By Hal McCoy
There were four two-run home runs crushed Friday night in Citi Field, accounting for eight of the 10 runs in a wild one involving the Cincinnati Reds and New York Mets.
Unfortunately for the Reds and fortunately for the Mets, the Mets had the last one that provided the Mets with a 6-4 walk-off victory.
That one was hit by New York third baseman Mark Vientos and came in the 10th inning off Justin Wilson that walked it off.
It was the second two-run rip by Vientos as the Mets won their eighth straight and ended Cincinnati’s four-game win streak.
It went like this:
—Vientos hit a two-run homer in the first off Reds starter Fernando Cruz. 2-0 Mets
—Cincinnati’s Elly De La Cruz hit a two-run home run, batting from his weaker right side, off Mets starter Sean Minaea in the third. It was his first home run since August 21 and tied it, 2-2.
And it was the first home run hit off a Mets’ pitcher in six games.
—The Mets didn’t need a home run to score two in the sixth off Brandon Williamson and Buck Farmer. There were two outs and nobody on when Pete Alonso lined one to right.
Jake Fraley made a diving catch near the foul line, but when he hit the ground the ball became dislodged from his glove and Alonso reached second for a double.
Farmer replaced Williams and the Mets stroked three straight singles. Former Red Jose Iglesias batted for former Red Jesse Winker and singled home Alonso. Jose Martinez, 0 for 10, singled home Iglesias. Mets, 4-2.
—Reds center fielder TJ Friedl pulled a two-out, two-run home run off Minaea in the seventh, ending Minaea’s night. Tie game, 4-4.
Minaea entered the game 11-5 with a 3.55 earned run average. He was 3-0 in his previous four starts, giving up nine runs and 12 hits over 27 2/3 innings.
After Minaea departed, three Mets pitchers retired all 10 batters they faced, six via strikeouts.
Besides the two-run homers by De La Cruz and Friedl, the Reds had one other hit, a single by Spencer Steer leading off the second.
And there was an act of Brotherly Love in the ninth innning, baseball variety. The Mets closer is Edwin Diaz and the Reds closer is his brother, Alexis Diaz.
Edwin pitched the top of the ninth and struck out De La Cruz on a 100 miles an hour fastball, struck out Tyler Stephenson and struck out Steer on another 100 miles an hour fastball.
Alexis was not as dominant in the bottom of the ninth, but went 1-2-3 with one strikeout.
Steer, the free runner, never budged from second base in the top of the 10th. Nixing a sacrifice bunt attempt, manager David Bell permitted Ty France to swing away.
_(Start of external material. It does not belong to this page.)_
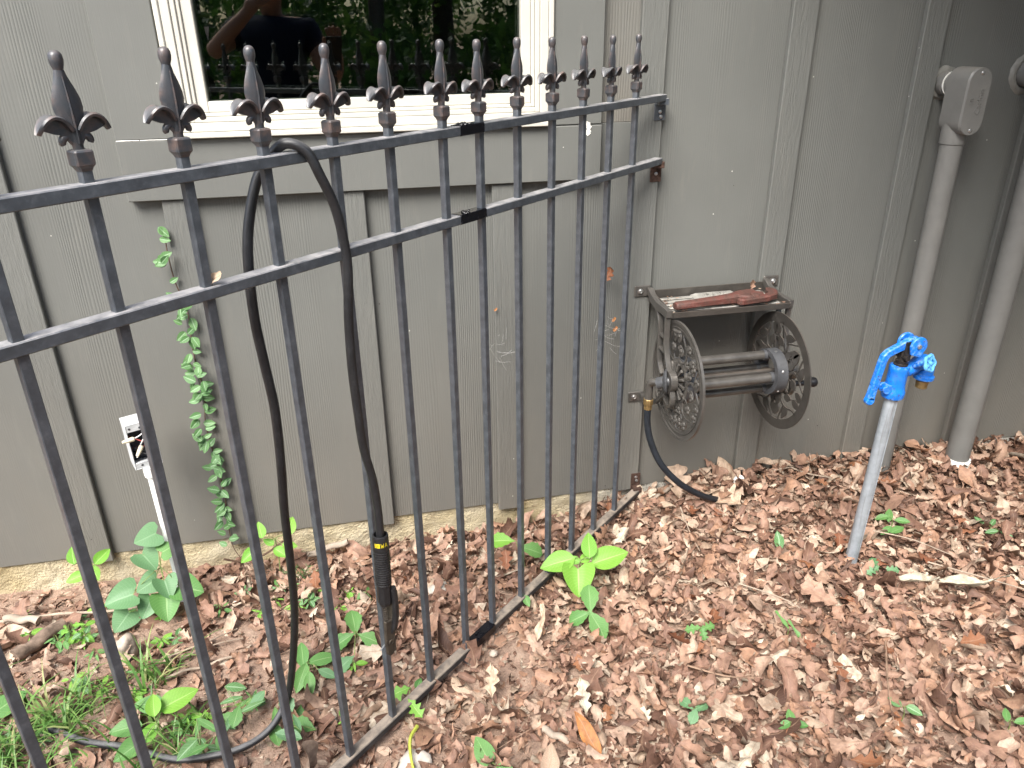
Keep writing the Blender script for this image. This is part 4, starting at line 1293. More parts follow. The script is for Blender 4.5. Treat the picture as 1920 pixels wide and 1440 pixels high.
mb.build("pipe_seam", M_galv, hyd, bevel=0.0004)
# casting: foot ring, barrel
mb = MB().lathe([(0.0170, -0.006), (0.0270, -0.006), (0.0285, -0.002), (0.0285, 0.012), (0.0262, 0.017), (0.0245, 0.030), (0.0240, 0.070), (0.0250, 0.078), (0.0235, 0.083), (0.0140, 0.084)], 28, Matrix.Translation((0, 0, ZB)))
cast = mb.build("casting", M_bluep, hyd, smooth=True, angle=40)
# spout: swept branch then a turned-down nozzle
sp_ = smooth_path([(0.012, 0.004, ZB + 0.058), (0.040, 0.006, ZB + 0.066), (0.060, 0.008, ZB + 0.080), (0.078, 0.009, ZB + 0.083), (0.089, 0.010, ZB + 0.070), (0.091, 0.010, ZB + 0.050)], 5)
mb = MB().tube(sp_, [0.0135 + 0.0078 * min(1, i / 12) for i in range(len(sp_))], 18)
mb.lathe([(0.0205, 0.062), (0.0205, 0.048), (0.0255, 0.044), (0.0255, 0.036), (0.0205, 0.032)], 24, Matrix.Translation((0.091, 0.010, ZB)))
mb.build("spout", M_bluep, cast, smooth=True, angle=40)
MB().lathe([(0.0160, 0.034), (0.0160, 0.022), (0.0148, 0.021), (0.0148, 0.010), (0.0120, 0.008), (0.0115, 0.016)], 20, Matrix.Translation((0.091, 0.010, ZB))).build("nozzle", M_brass, cast, smooth=True, angle=30)
# lock lug on the left of the barrel
mb = MB()
for dy in (-0.012, 0.008):
    mb.lathe([(0.0115, 0), (0.0125, 0.001), (0.0125, 0.006), (0.0115, 0.007)], 18, frame_M((-0.031, dy - 0.006, ZB + 0.022), (0, 1, 0)))
mb.box(-0.026, -0.018, -0.016, 0.012, ZB + 0.010, ZB + 0.032)
mb.build("lock_lug", M_bluep, cast, smooth=True, angle=40)
# neck, packing nut and link
mb = MB().lathe([(0.0175, 0.083), (0.0175, 0.088), (0.0140, 0.090), (0.0150, 0.093), (0.0150, 0.098), (0.0100, 0.100), (0.0085, 0.130)], 16, Matrix.Translation((0.002, 0, ZB)))
mb.box(-0.004, 0.016, -0.012, -0.004, ZB + 0.100, ZB + 0.150)
mb.box(-0.004, 0.016, 0.004, 0.012, ZB + 0.100, ZB + 0.150)
mb.lathe([(0.0065, -0.02), (0.0065, 0.02)], 8, frame_M((0.000, -0.002, ZB + 0.108), (0, 1, 0)))
mb.build("packing_nut", M_darkiron, hyd, smooth=True, angle=30)
# fork cheeks at the pivot
ch = [(0.024 * math.cos(a) + 0.020, 0.024 * math.sin(a) + ZB + 0.142) for a in [R_(x) for x in range(-20, 201, 20)]] + [(0.002, ZB + 0.118), (0.030, ZB + 0.110)]
Mc = Matrix(((1, 0, 0, 0), (0, 0, 1, 0), (0, 1, 0, 0), (0, 0, 0, 1)))
for (y0, y1, dx) in ((-0.024, -0.016, 0.004), (0.014, 0.022, -0.004)):
    MB().prism([(a + dx, b) for a, b in ch], y0, y1, Mc).build("fork_cheek", M_bluep, hyd, bevel=0.0022)
MB().lathe([(0.0045, -0.029), (0.0062, -0.028), (0.0062, -0.0242), (0.004, -0.024), (0.004, 0.024), (0.0062, 0.0242), (0.0062, 0.028)], 10, frame_M((0.022, 0, ZB + 0.142), (0, 1, 0))).build("pivot_bolt", M_zinc, hyd, smooth=True, angle=30)
# lever: flat bar, over the top then straight down the left side
lp = [Vector(p) for p in ((0.034, 0, ZB + 0.146), (0.018, 0, ZB + 0.146), (0.002, 0, ZB + 0.141), (-0.028, 0, ZB + 0.127), (-0.044, 0, ZB + 0.119), (-0.0515, 0, ZB + 0.110), (-0.0545, 0, ZB + 0.098), (-0.059, 0, ZB + 0.058), (-0.0645, 0, ZB + 0.008), (-0.0665, 0, ZB - 0.010))]
mb = MB().ribbon([(p.x, p.z) for p in lp], [0.028, 0.028, 0.023, 0.020, 0.020, 0.0205, 0.0195, 0.0190, 0.020, 0.023], -0.0085, 0.0085, Mc)
Mend = Matrix.Translation((-0.061, 0, ZB - 0.012))
mb.lathe([(0.0124, -0.0085), (0.0124, 0.0085)], 18, frame_M((-0.0665, 0, ZB - 0.012), (0, 1, 0)))
mb.build("lever", M_bluep, hyd, bevel=0.0028)
# small hand wheel on the viewer's side
Mw = frame_M((0.046, -0.046, ZB + 0.104), (0.30, -0.90, 0.30))
mb = MB()
seg = 40
vs = []; fs = []
for i in range(seg):
    a = 2 * PI * i / seg
    rr = 0.0195 * (1 + 0.10 * math.cos(5 * a))
    for k in range(8):
        b = 2 * PI * k / 8
        vs.append(Mw @ Vector(((rr + 0.0042 * math.cos(b)) * math.cos(a), (rr + 0.0042 * math.cos(b)) * math.sin(a), 0.0042 * math.sin(b))))
for i in range(seg):
    for k in range(8):
        fs.append((i * 8 + k, i * 8 + (k + 1) % 8, ((i + 1) % seg) * 8 + (k + 1) % 8, ((i + 1) % seg) * 8 + k))
mb.add(vs, fs)
for k in range(5):
    a = 2 * PI * k / 5
    mb.ribbon([(0.003 * math.cos(a), 0.003 * math.sin(a)), (0.020 * math.cos(a), 0.020 * math.sin(a))], 0.005, -0.002, 0.002, Mw)
mb.lathe([(0.0055, -0.022), (0.0055, 0.004), (0.0035, 0.006)], 12, Mw)
mb.build("hand_wheel", M_bluel, hyd, smooth=True, angle=40)
mb = MB().tube([(0.043, -0.036, ZB + 0.100), (0.040, -0.006, ZB + 0.080)], 0.007, 10)
mb.build("wheel_stem", M_bluep, hyd, smooth=True)

# ------------------------------------------------------------------ electrical conduits on the wall
M_conduit = mat_simple("painted_grey_pvc", (0.150, 0.148, 0.138), 0.42, 0, 0.4, 14, 0.10, 0.10, 90, 0.8, (0.20, 0.185, 0.16))
M_sealant = mat_simple("painted_sealant", (0.19, 0.185, 0.165), 0.5, 0, 0.4, 60, 0.15, 0.9, 90)
def conduit(name, label, cx, cy, zbot, ztop, r, wall_z, fitting_x=None):
    t = thing(name, label, "conduit", (cx, cy, zbot))
    L = Vector((cx, cy, zbot))
    bow = 0.006
    pth = smooth_path([(0, 0, -0.12), (0.0, 0.0, 0.2), (bow * 0.5, 0, (ztop - zbot) * 0.5), (0, 0, ztop - zbot)], 5)
    MB().tube(pth, r, 24).build("pipe", M_conduit, t, smooth=True)
    # bell coupling under the fitting
    MB().lathe([(r + 0.0005, -0.002), (r + 0.0032, 0.0), (r + 0.0042, 0.040), (r + 0.0042, 0.075)], 28, Matrix.Translation((0, 0, ztop - zbot - 0.033))).build("coupling", M_conduit, t, smooth=True, angle=30)
    return t, L
c1, L1 = conduit("electrical_conduit", "grey painted conduit with a pull elbow at its top behind the blue hydrant", 1.690, -0.085, -0.02, 1.105, 0.0305, 1.245)
# pull elbow body: stadium shape standing off the wall
def stadium(w, z0, z1, n=10):
    r = w / 2
    p = [(r * math.cos(a), z1 - r + r * math.sin(a)) for a in [PI * i / n for i in range(n + 1)]]
    p += [(r * math.cos(a), z0 + r + r * math.sin(a)) for a in [PI + PI * i / n for i in range(n + 1)]]
    return p
Mst = Matrix(((1, 0, 0, 0), (0, 0, 1, 0), (0, 1, 0, 0), (0, 0, 0, 1)))
bz0, bz1 = 1.098 - L1.z, 1.274 - L1.z
mb = MB().prism(stadium(0.071, bz0, bz1), -0.052, 0.030, Mst)
bodyo = mb.build("elbow_body", M_conduit, c1, bevel=0.0035, smooth=True, angle=30)
mb = MB().prism(stadium(0.069, bz0 + 0.001, bz1 - 0.001), -0.0555, -0.0524, Mst)
cov = mb.build("cover_plate", M_conduit, c1, bevel=0.0012, smooth=True, angle=30)
for zz in (bz1 - 0.014, bz0 + 0.014):
    MB().lathe([(0.0048, -0.001), (0.0048, 0.001), (0.003, 0.0026), (0.0004, 0.003)], 10, frame_M((0, -0.0555, zz), (0, -1, 0))).build("cover_screw", M_zinc, cov, smooth=True)
Mtxt = Matrix.Translation((0.010, -0.0560, (bz0 + bz1) / 2)) @ Matrix.Rotation(PI / 2, 4, 'X') @ Matrix.Rotation(PI / 2, 4, 'Z')
obj("lettering", text_mesh("Carlon", 0.024, 0.0010), M_conduit, cov, None, Mtxt)
Mtxt = Matrix.Translation((-0.014, -0.0560, (bz0 + bz1) / 2 + 0.002)) @ Matrix.Rotation(PI / 2, 4, 'X') @ Matrix.Rotation(PI / 2, 4, 'Z')
obj("lettering", text_mesh("LB", 0.016, 0.0010), M_conduit, cov, None, Mtxt)
MB().lathe([(0.031, -0.03), (0.031, 0.055), (0.0335, 0.056), (0.0335, 0.080), (0.030, 0.100)], 24, frame_M((0, 0.0, 1.228 - L1.z), (0, 1, 0))).build("wall_nipple", M_conduit, c1, smooth=True, angle=30)
MB().annulus(0.0312, 0.0342, 0.044, 0.0465, 24, frame_M((0, 0.0, 1.228 - L1.z), (0, 1, 0))).build("bare_ring", M_caulk, c1, smooth=True)
def sealant(parent, cx, cz, r, y):
    vs = []; fs = []
    n = 26
    for j, (rr, yy) in enumerate(((r - 0.002, -0.008), (r + 0.004, -0.008), (r + 0.010, -0.003), (r + 0.015, 0.0012))):
        for i in range(n):
            a = 2 * PI * i / n
            q = rr + (random.uniform(-0.002, 0.004) if j else 0)
            vs.append((cx + q * math.cos(a), y + yy + random.uniform(-0.001, 0.001), cz + q * math.sin(a)))
    for j in range(3):
        for i in range(n):
            fs.append((j * n + i, j * n + (i + 1) % n, (j + 1) * n + (i + 1) % n, (j + 1) * n + i))
    return MB().add(vs, fs).build("sealant_bead", M_sealant, parent, smooth=True)
sealant(c1, 0, 1.228 - L1.z, 0.034, 0.085)
c2, L2 = conduit("electrical_conduit", "thicker grey conduit at the right edge standing on a white cut end in the leaves", 1.965, -0.115, -0.045, 1.13, 0.037, 1.25)
mb = MB().tube(smooth_path([(0, 0, 1.16), (0, 0.0, 1.235), (0, 0.012, 1.275), (0, 0.045, 1.292), (0, 0.120, 1.294)], 5), 0.0385, 24)
mb.build("sweep_elbow", M_conduit, c2, smooth=True)
MB().lathe([(0.0400, 0.0), (0.0425, 0.002), (0.0425, 0.036), (0.040, 0.038)], 24, frame_M((0, 0.052, 1.2935), (0, 1, 0))).build("coupling", M_conduit, c2, smooth=True, angle=30)
sealant(c2, 0, 1.2935, 0.044, 0.115)
MB().lathe([(0.0374, 0.045), (0.0382, 0.046), (0.0382, 0.070), (0.0374, 0.072)], 24, Matrix.Rotation(0.12, 4, 'X')).build("bare_end", M_caulk, c2, smooth=True, angle=30)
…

He was ahead in the count 3-and-0, but Mets’ pitcher Jose Butto got it back to a full count and France grounded to short. Friedl popped to second and Santiago Espinal grounded to short, leaving it at 4-4.
Brandon Nimmo was New York’s free runner in the bottom of the tenth. With first base open, Bell decided not to intentionally walk Vientos to set up a double play, despite his earlier home run and a single.
Perhaps he feared the next batter, Alonso and his 31 home runs. But Alonso has struggled for two seasons against the Reds.
Vientos battled Wilson for eight pitches to a 2-and-2 count, then launched the ninth pitch, a fastball, into the left field seats. 6-4, game over.
The Mets are on a string of 63 straight innings during which they have not been behind in a game.
For the pitch-depleted Reds, it was another Bullpen Day with Cruz starting and pitching only one inning. He struck out three but gave up Vientos’ first two-run homer.
When the Cincinnati Reds have been forced to use a Bullpen Day with a relief pitcher ‘Opener,’ it has not been a banner day.
They are now 2-and-5 on those occasions.